As previously announced in the Current Report on Form 8-K filed by UpHealth, Inc. (the “Company”) with the Securities and Exchange Commission on May 11, 2023, on May 11, 2023, the Company completed the sale of 100% of the outstanding capital stock of Innovations Group, Inc., a Utah corporation (“IGI” and, together with each of IGI’s wholly-owned subsidiaries, the “Group Companies”) and a wholly-owned subsidiary of UpHealth Holdings, Inc., a Delaware corporation (“UpHealth Holdings”) and a wholly-owned subsidiary of the Company, to Belmar MidCo, Inc., a Delaware corporation (“Belmar”) and a wholly-owned subsidiary of Belmar Holdings, Inc., a Delaware corporation, a portfolio company of Webster Capital IV, L.P., a Delaware limited partnership, pursuant to a stock purchase agreement (the “Stock Purchase Agreement”), dated February 26, 2023, by and among the Company, UpHealth Holdings, IGI and Belmar (the sale of the capital stock of IGI contemplated by the Stock Purchase Agreement, the “Transaction”).
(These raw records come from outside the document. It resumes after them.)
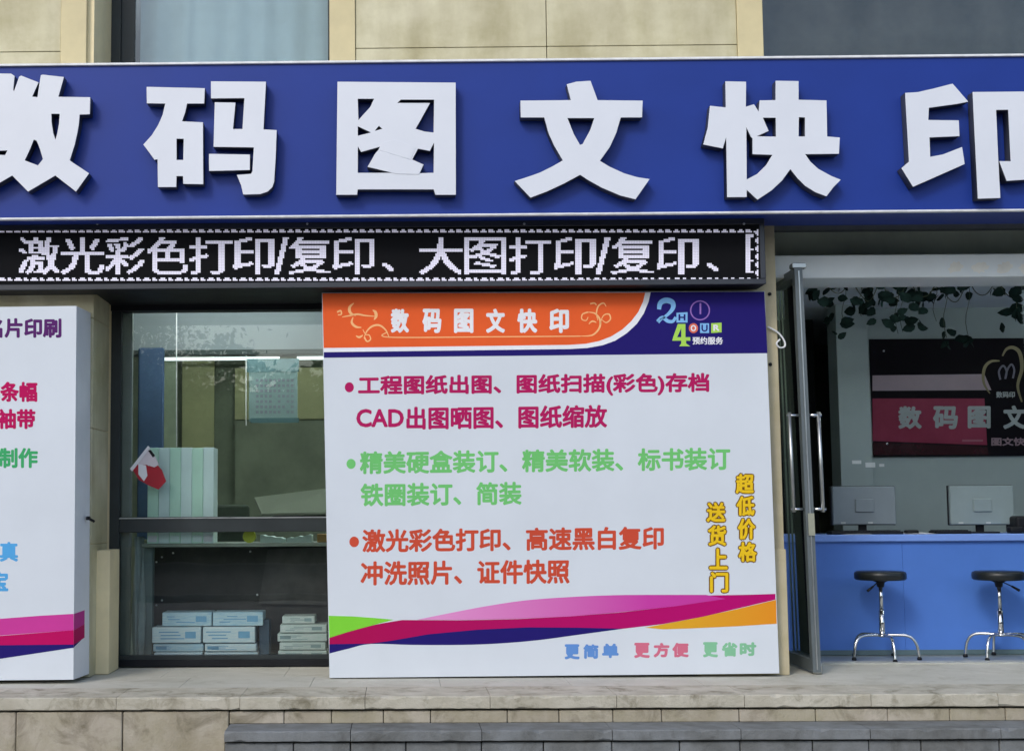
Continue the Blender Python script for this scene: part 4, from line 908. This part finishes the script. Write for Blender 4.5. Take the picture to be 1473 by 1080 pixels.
print_px('letter_tile', [[(1023, 465), (1038, 464), (1038, 478), (1023, 479)]], YB + 4.2 * e, K_lime2, mb); lettering('R', 1026, 1035, 467, 476, YB + 5 * e, K_white, mb, .5)
V, Fc = [], []
stroke_px([(1007 + 13.5 * math.cos(t / 28 * 6.2832), 446.5 + 13.5 * math.sin(t / 28 * 6.2832)) for t in range(29)], lambda t: 1.8, (V, Fc))
stroke_px([(1007.5, 436), (1007.5, 452)], lambda t: 2.4, (V, Fc))
pydata('clock_ring', [P(a, c_, YB + 4.6 * e) for a, c_ in V], Fc, K_lav, mb)
lettering('预约服务', 996, 1040, 484.5, 495.5, YB + 4.6 * e, K_white, mb, .35)
# body text
def dot(cx_, cy_, r_, m): print_px('bullet', [[(cx_ + r_ * math.cos(t * .3927), cy_ + r_ * 1.1 * math.sin(t * .3927)) for t in range(16)]], YB + e, m, mb)
dot(502.5, 557, 6.6, K_pinktxt); dot(505, 667, 6.6, K_green); dot(509.5, 779, 7, K_rust)
TB = YB + e
lettering('工程图纸出图、图纸扫描(彩色)存档', 515, 1020.5, 540, 572, TB, K_pinktxt, mb, 1.15, dy=-4)
lettering('CAD', 512.5, 581, 588, 614.5, TB, K_pinktxt, mb, 1.1)
lettering('出图晒图、图纸缩放', 584.5, 873.5, 585, 618, TB, K_pinktxt, mb, 1.15, dy=-3)
lettering('精美硬盒装订、精美软装、标书装订', 517.5, 1050.5, 649, 682, TB, K_green, mb, 1.1, dy=-6)
lettering('铁圈装订、简装', 518.5, 750.5, 695, 728.5, TB, K_green, mb, 1.1, dy=-2.5)
lettering('激光彩色打印、高速黑白复印', 521, 955, 761, 794.5, TB, K_rust, mb, 1.15, dy=-4.5)
lettering('冲洗照片、证件快照', 518.5, 819.5, 807, 842, TB, K_rust, mb, 1.15, dy=-3)
for ch_, x0, x1, yt, yb_ in (('超', 1057, 1086, 680, 711), ('低', 1058, 1087, 712, 743), ('价', 1060, 1088, 744, 777), ('格', 1061, 1090, 778, 809), ('送', 1015, 1045, 721, 752), ('货', 1017, 1046, 754, 786), ('上', 1019, 1048, 787, 820), ('门', 1020, 1049, 821, 853)):
    lettering(ch_, x0 - .3, x1 + .3, yt - .3, yb_ + .3, TB, K_brown, mb, 2.7, name='outline_lettering')
    lettering(ch_, x0 + 1.3, x1 - 1.3, yt + 1.3, yb_ - 1.3, YB + 3.2 * e, K_yel, mb, 1.0, name='yellow_lettering')
for s_, x0, x1, yt, yb_, m in (('更', 812, 834, 926, 948, K_blue), ('简', 839, 861, 926, 947, K_blue), ('单', 866, 890, 925, 946, K_blue), ('更', 912, 935, 924, 946, K_rose), ('方', 940, 963, 924, 945, K_rose), ('便', 967, 991, 924, 945, K_rose), ('更', 1011, 1033, 923, 945, K_mint), ('省', 1038, 1061, 923, 944, K_mint), ('时', 1064, 1088, 923, 943, K_mint)):
    lettering(s_, x0, x1, yt, yb_, TB, m, mb, 1.2)
# wave at the foot
Wp = lambda L: [(450 + a / 2.104, 840 + c_ / 2.104) for a, c_ in L]
top_c = smooth_pts([(50, 162), (110, 143), (190, 122), (270, 108)], 5)
print_px('green_wave', [Wp([(48, 95), (120, 97), (190, 102), (245, 107), (150, 132), (50, 164)])], YB + e, K_lime, mb)
print_px('navy_wave', [Wp(smooth_pts([(50, 209), (110, 194), (175, 180), (300, 183), (450, 183), (560, 179), (680, 169), (800, 153), (940, 134)], 4) + [(800, 126), (500, 130), (250, 165), (50, 172)])], YB + 2 * e, K_navy, mb)
cs = gradient_x('crimson_print', [(0, lin((168, 2, 78))), (0.55, lin((180, 2, 108))), (1, lin((178, 2, 84)))])
print_px('crimson_wave', [Wp(top_c + [(450, 109), (620, 105), (780, 97), (930, 85), (1100, 66), (1180, 34), (1300, 32), (1400, 29), (1400, 46), (1290, 72), (1180, 98), (1060, 120), (940, 134), (800, 131), (650, 130), (500, 137), (350, 151), (240, 170), (175, 179), (50, 181)])], YB + 3 * e, cs, mb)
pk = gradient_x('pink_print', [(0, lin((224, 150, 202))), (0.38, lin((196, 62, 160))), (1, lin((178, 4, 112)))])
print_px('pink_wave', [Wp(smooth_pts([(315, 107), (420, 86), (520, 67), (640, 49), (770, 39), (910, 33), (1060, 32), (1190, 32)], 4) + [(1250, 44), (1100, 66), (930, 84), (780, 97), (620, 104), (450, 108)])], YB + 4 * e, pk, mb)
og = gradient_x('orange_print', [(0, lin((214, 170, 44))), (0.5, lin((232, 122, 26))), (1, lin((240, 84, 18)))])
print_px('orange_wave', [Wp([(1005, 131), (1150, 104), (1280, 76), (1402, 47), (1404, 119), (1280, 127), (1150, 133), (1060, 136)])], YB + 2 * e, og, mb)

# ------------------------------------------------------------------ left signboard (box)
YL = -0.2
tl, tr, br, bl_ = P(-330, 446, YL), P(110, 440, YL), P(105.5, 977, YL), P(-330, 981, YL)
bt, bb = P(130.5, 439, 0.11), P(128, 973, 0.11)
lb_ = thing('signboard', (P(-100, 977, YL).x, YL, 0), 'white box signboard with pink and navy wave at the left edge of the photo', 'signboard')
bt.z = tr.z; bb.z = br.z
bt2, bb2 = Vector((tl.x, .11, tl.z)), Vector((bl_.x, .11, bl_.z))
pnl = pydata('panel', [tl, tr, br, bl_, bt2, bt, bb, bb2], [(0, 3, 2, 1), (4, 5, 6, 7), (0, 1, 5, 4), (1, 2, 6, 5), (2, 3, 7, 6), (3, 0, 4, 7)], M_flexside, lb_)
pnl.data.materials.append(M_flex); pnl.data.polygons[0].material_index = 1
def side_pt(s, py):     # point on the right side face; s = 0 front edge, 1 back edge; py on the front edge scale
    f = lambda a, c_: a + (c_ - a) * s
    zf = P(108, py, YL).z; t = (zf - br.z) / (tr.z - br.z)
    p0 = br + (tr - br) * t; p1 = bb + (bt - bb) * t
    p = p0 + (p1 - p0) * s; p.x += 0.0006; return p
TL = YL - .0004
def wave_l(name, pts, side, m, k):
    print_px(name, [pts], YL - .0004 * k, m, lb_)
    if side:
        vs = [side_pt(s, py) for s, py in side]
        for v in vs: v.x += .0003 * k
        pydata(name, vs, [tuple(range(len(vs)))], m, lb_)
pk2 = ink('pink_box_ink', (200, 60, 150)); cr2 = ink('crimson_box_ink', (186, 0, 92))
wave_l('pink_wave', [(-330, 925), (-100, 902), (0, 889.5), (60, 885), (106, 882.5), (106, 906), (0, 913.5), (-330, 930)], [(0, 882.5), (.68, 880.5), (.68, 901), (0, 906)], pk2, 1)
wave_l('crimson_wave', [(-330, 931), (0, 914), (106, 906), (106, 926.5), (0, 928), (-330, 938)], [(0, 906), (.68, 901), (.68, 921), (0, 926.5)], cr2, 2)
wave_l('navy_wave', [(-330, 930), (0, 927.5), (106, 926.5), (106, 931), (60, 938), (0, 947), (-120, 968), (-330, 972)], [(0, 926.5), (.5, 922.5), (0, 930.5)], K_navy, 3)
lettering('名片印刷', -21, 88.5, 457.5, 486, TL, K_purple, lb_, 1.2)
lettering('条幅', 0, 54, 549, 578, TL, K_crim, lb_, 1.2); lettering('袖带', -4, 51, 588, 617, TL, K_crim, lb_, 1.2)
lettering('制作', -2, 54.5, 644, 673, TL, K_grn2, lb_, 1.1); lettering('传真', -29, 26, 779, 807.5, TL, K_cyan, lb_, 1.1); lettering('宝', -15, 12, 820.5, 850, TL, K_cyan, lb_, 1.1)
b = B(); q = P(128, 745, 0.02); b.box(q.x - .012, q.x + .012, -.02, .02, q.z - .012, q.z + .012, .004); b.tube([(q.x + .008, 0, q.z - .005), (q.x + .035, .02, q.z - .022)], .009, 8)
tag(b.done('cable_clip', M_black, base=(q.x, 0, q.z)), 'small black cable clip on the right side of the left box signboard', 'clip')

# ------------------------------------------------------------------ across the street, behind the camera (only seen mirrored in glass)
M_leaf = mat('broad_leaf', (0.05, 0.10, 0.03), 0.6, noise=0.4, nscale=1.5); M_bark = mat('bark', (0.10, 0.075, 0.05), 0.9, noise=0.3, nscale=12, bump=0.4)
def make_tree(x, y, h, seed, label):
    r_ = random.Random(seed); t = thing('street_tree', (x, y, ZG), label, 'tree', 'trees across the street')
    b = B(); b.tube([(x, y, ZG), (x + .1, y, ZG + h * .25), (x - .05, y + .1, ZG + h * .5)], .2, 10, rad=[.24, .18, .13])
    tips = []
    for k in range(9):
        a = r_.uniform(0, 6.28); z0 = ZG + h * r_.uniform(.3, .5); L = h * r_.uniform(.2, .36)
        p1 = (x + math.cos(a) * L * .5, y + math.sin(a) * L * .5, z0 + L * .6); p2 = (x + math.cos(a) * L, y + math.sin(a) * L, z0 + L * r_.uniform(.9, 1.5))
        b.tube([(x, y, z0 - .3), p1, p2], .07, 6, rad=[.09, .06, .03]); tips += [p1, p2]
    b.done('trunk', M_bark, t)
    V, Fc = [], []
    for k in range(7000):
        c_ = r_.choice(tips); p = Vector(c_) + Vector((r_.gauss(0, h * .085), r_.gauss(0, h * .085), r_.gauss(0, h * .07)))
        u = Vector((r_.gauss(0, 1), r_.gauss(0, 1), r_.gauss(0, 1))).normalized(); v = u.orthogonal().normalized(); s_ = r_.uniform(.09, .17); b0 = len(V)
        V += [p - u * s_, p + v * s_ * .5, p + u * s_, p - v * s_ * .5]; Fc.append((b0, b0 + 1, b0 + 2, b0 + 3))
    pydata('crown', V, Fc, M_leaf, t)
make_tree(-10.6, -52, 12.5, 3, 'leafy green street tree across the road, leftmost seen from the shop window')
hd = thing('hedge', (0, -31, ZG), 'long tall dark green hedge along the far side of the road', 'hedge')
b = B(); b.box(-45, 45, -32.4, -31.3, ZG, 4.7); b.done('inner_mass', mat('hedge_shade', (0.015, 0.028, 0.012), 0.95, noise=0.3), hd)
V, Fc = [], []; r_ = random.Random(11)
for k in range(30000):
    x = r_.uniform(-30, 32); top = 5.5 + .5 * math.sin(x * .9) + .35 * math.sin(x * 2.3 + 1) + r_.gauss(0, .15)
    z = ZG + (top - ZG) * (r_.random() ** .6); y = -31.0 + r_.gauss(0, .25) if z < 4.8 else -31.6 + r_.gauss(0, .45); p = Vector((x, y, z))
    u = Vector((r_.gauss(0, 1), r_.gauss(0, 1), r_.gauss(0, 1))).normalized(); v = u.orthogonal().normalized(); s_ = r_.uniform(.10, .2); b0 = len(V)
    V += [p - u * s_, p + v * s_ * .6, p + u * s_, p - v * s_ * .6]; Fc.append((b0, b0 + 1, b0 + 2, b0 + 3))
tag(pydata('foliage', V, Fc, M_leaf, hd), kind='stuff')
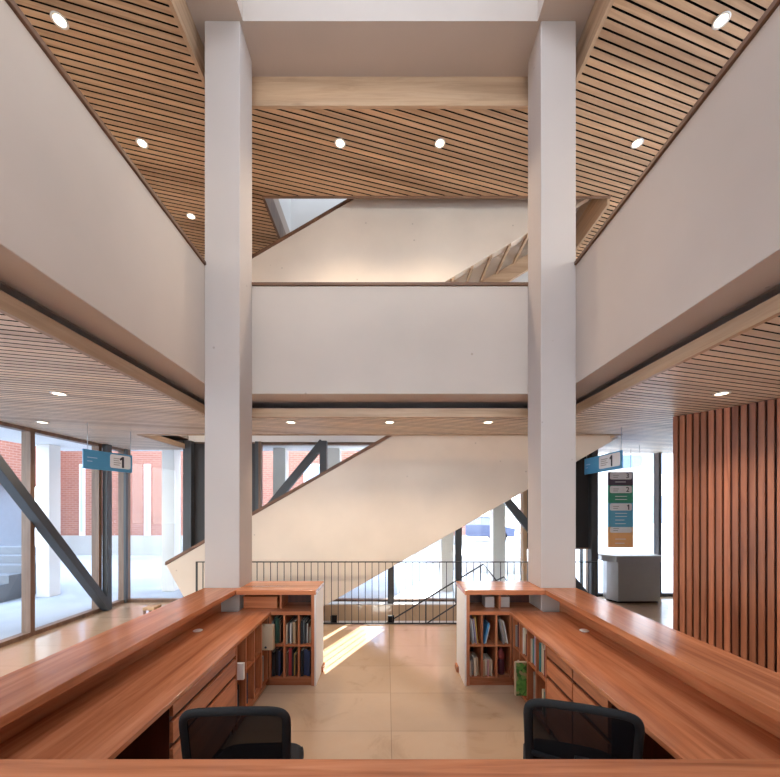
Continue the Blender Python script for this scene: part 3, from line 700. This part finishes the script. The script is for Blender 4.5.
# card box pulled out on the left, white folder, green picture book
cb_ = empty('magazine_file', (-1.23, 3.76, .435)); tag(cb_, 'beige card file pulled out from the bookcase under the left worktop', 'file box')
mb = MB(); mb.box(-.25, .06, -.035, .035, 0, .245); mb.build('body', M['card'], cb_, bevel=.003)
mb = MB(); mb.lathe([(0, 0), (.011, 0), (.011, .003), (0, .003)], 14); o = mb.build('finger_hole', M['ink'], cb_); o.rotation_euler = (math.pi/2, 0, 0); o.location = (-.01, -.0352, .03)
mb = MB(); mb.box(-1.40, -1.215, 3.083, 3.115, .435, .57); tag(mb.build('folder', M['paper'], bevel=.003), 'small white folder sticking out beside the left drawers', 'folder')
def leafy():
    m, nt, b = newmat('leafy_cover'); L = nt.links.new
    tc = N(nt, 'ShaderNodeTexCoord'); v = N(nt, 'ShaderNodeTexVoronoi'); v.inputs['Scale'].default_value = 34; L(tc.outputs['Object'], v.inputs['Vector'])
    r = ramp(nt, [(.0, (.02, .06, .015)), (.35, (.05, .16, .03)), (.6, (.12, .32, .06)), (.85, (.35, .25, .12))]); L(v.outputs['Color'], r.inputs['Fac'])
    L(r.outputs['Color'], b.inputs['Base Color']); b.inputs['Roughness'].default_value = .4
    return m
gb = empty('picture_book', (1.235, 3.53, Zb)); tag(gb, 'tall picture book with leafy green cover sticking out under right worktop', 'book')
mb = MB(); mb.box(-.055, .17, -.006, -.002, 0, .31); mb.box(-.055, .17, .016, .02, 0, .31); mb.build('cover', leafy(), gb)
mb = MB(); mb.box(-.05, .165, -.002, .016, .004, .305); mb.build('page_block', M['page'], gb)
mb = MB(); mb.box(-.066, -.0555, -.007, .021, 0, .312); mb.box(-.0555, .17, -.007, .021, .3105, .316); mb.build('spine', M['card'], gb)

# ------------------------------------------------------------------ office chairs
def make_chair():
    root = empty('office_chair')
    W, H0, H1 = .235, .56, .94
    # backrest frame: rounded loop, slightly curved
    def back_pt(u, v):
        """u -1..1 across, v 0..1 up"""
        x = u*(W - .012*(1-v)); y = -.24 - .05*v + .035*u*u
        z = H0 + (H1-H0)*v - .026*(abs(u)**2.2)*v
        return Vector((x, y, z))
    loop = []
    nseg = 48
    for i in range(nseg):
        t = 2*math.pi*i/nseg; e = .22
        cx, sx = math.cos(t), math.sin(t)
        u = math.copysign(abs(cx)**e, cx); v = .5 + .5*math.copysign(abs(sx)**e, sx)
        loop.append(back_pt(u, v))
    mb = MB()
    pts = loop + [loop[0], loop[1]]
    n = 8; rings = []
    for i in range(nseg):
        p = loop[i]; dd = (loop[(i+1) % nseg]-loop[i-1]).normalized(); nrm = Vector((0, 1, 0)); a = dd.cross(nrm).normalized(); b = a.cross(dd).normalized()
        rings.append([mb.bm.verts.new(p + a*.021*math.cos(2*math.pi*k/n) + b*.014*math.sin(2*math.pi*k/n)) for k in range(n)])
    for i in range(nseg):
        A_, B_ = rings[i], rings[(i+1) % nseg]
        for k in range(n):
            f = mb.bm.faces.new((A_[k], A_[(k+1) % n], B_[(k+1) % n], B_[k])); f.smooth = True
    fr = mb.build('back_frame', M['chair'], root)
    mb = MB(); nu, nv = 16, 12
    g = [[mb.bm.verts.new(back_pt(-.98+1.96*i/nu, .02+.96*j/nv)) for i in range(nu+1)] for j in range(nv+1)]
    for j in range(nv):
        for i in range(nu):
            f = mb.bm.faces.new((g[j][i], g[j][i+1], g[j+1][i+1], g[j+1][i])); f.smooth = True
    mb.build('backrest', M['meshf'], root)
    mb = MB(); mb.beam((0, -.245, .50), (0, -.262, .70), .06, .025, up=(0, 1, 0)); mb.beam((-.215, -.235, .66), (.215, -.235, .66), .03, .02); mb.beam((0, -.255, .52), (0, -.05, .42), .06, .03); mb.build('back_support', M['chair'], root, bevel=.004)
    # seat
    mb = MB(); outline = []
    for i in range(32):
        t = 2*math.pi*i/32; e = .45; cx, sx = math.cos(t), math.sin(t)
        outline.append((math.copysign(abs(cx)**e, cx)*.25, math.copysign(abs(sx)**e, sx)*.235 + .02))
    mb.loft([(x, y, .43) for x, y in outline], [(x, y, .485 + .02*(y > .15)*-1) for x, y in outline]); mb.build('seat', M['seatf'], root, bevel=.02, seg=3)
    mb = MB(); mb.lathe([(.035, .08), (.035, .26), (.022, .262), (.022, .43)], 16); mb.build('gas_lift', M['chair'], root)
    for k in range(5):
        a = 2*math.pi*k/5 + .3; q = Vector((math.cos(a), math.sin(a), 0))
        mb = MB(); mb.beam((q*.02)+Vector((0, 0, .10)), (q*.29)+Vector((0, 0, .075)), .045, .03); lg = mb.build('leg', M['chair'], root, bevel=.005)
        mb = MB(); p = q*.29; tq = Vector((-q.y, q.x, 0))
        for dd in (-.018, .018):
            mb.tube([p+tq*(dd-.009)+Vector((0, 0, .03)), p+tq*(dd+.009)+Vector((0, 0, .03))], .03, 14)
        mb.tube([p+Vector((0, 0, .03)), p+Vector((0, 0, .085))], .008, 8)
        mb.build('caster', M['chair'], lg)
    return root
ch1 = make_chair(); ch2 = copy_tree(ch1)
ch1.location = (-.745, 1.97, 0); ch1.rotation_euler.z = R(3)
ch2.location = (.95, 1.98, 0); ch2.rotation_euler.z = R(-19)
tag(ch1, 'black mesh-back office chair beside the left drawers', 'office chair', 'office chairs inside the desk')
tag(ch2, 'black mesh-back office chair turned towards the right worktop', 'office chair', 'office chairs inside the desk')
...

In connection with and following the closing of the Transaction, on June 9, 2023, the Company commenced an offer, in accordance with the terms and conditions set forth in the Company’s indenture, dated August 18, 2022, with Wilmington Trust, National Association, a national banking association, in its capacity as trustee and collateral agent thereunder, entered into in respect of the Notes (as defined below), as supplemented from time to time (the “Indenture”), to purchase up to $10,273,000 (representing 20% of the net proceeds from the sale of the Group Companies subject to adjustment to maintain the authorized denominations of the Notes) in aggregate principal amount of the Company’s outstanding Variable Rate Convertible Senior Secured Notes due 2025 (the “Notes”) for cash, at a repurchase price per Note equal to 100% of the principal amount thereof, plus accrued and unpaid interest (if any), from the holders of the Notes (the “Offer”). The Offer expired at 5:00 p.m., Eastern Standard Time, on June 14, 2023.
On June 15, 2023, the Company completed the repurchase of $10,273,000 in aggregate principal amount of the Notes, which were validly tendered and accepted for repurchase by the Company in accordance with the terms and conditions of the Offer (the “Note Repurchase”), representing 15.22% of the outstanding principal amount of the Notes before the Note Repurchase. Following the completion of the Note Repurchase, there is $57,227,000 in aggregate principal amount of Notes outstanding.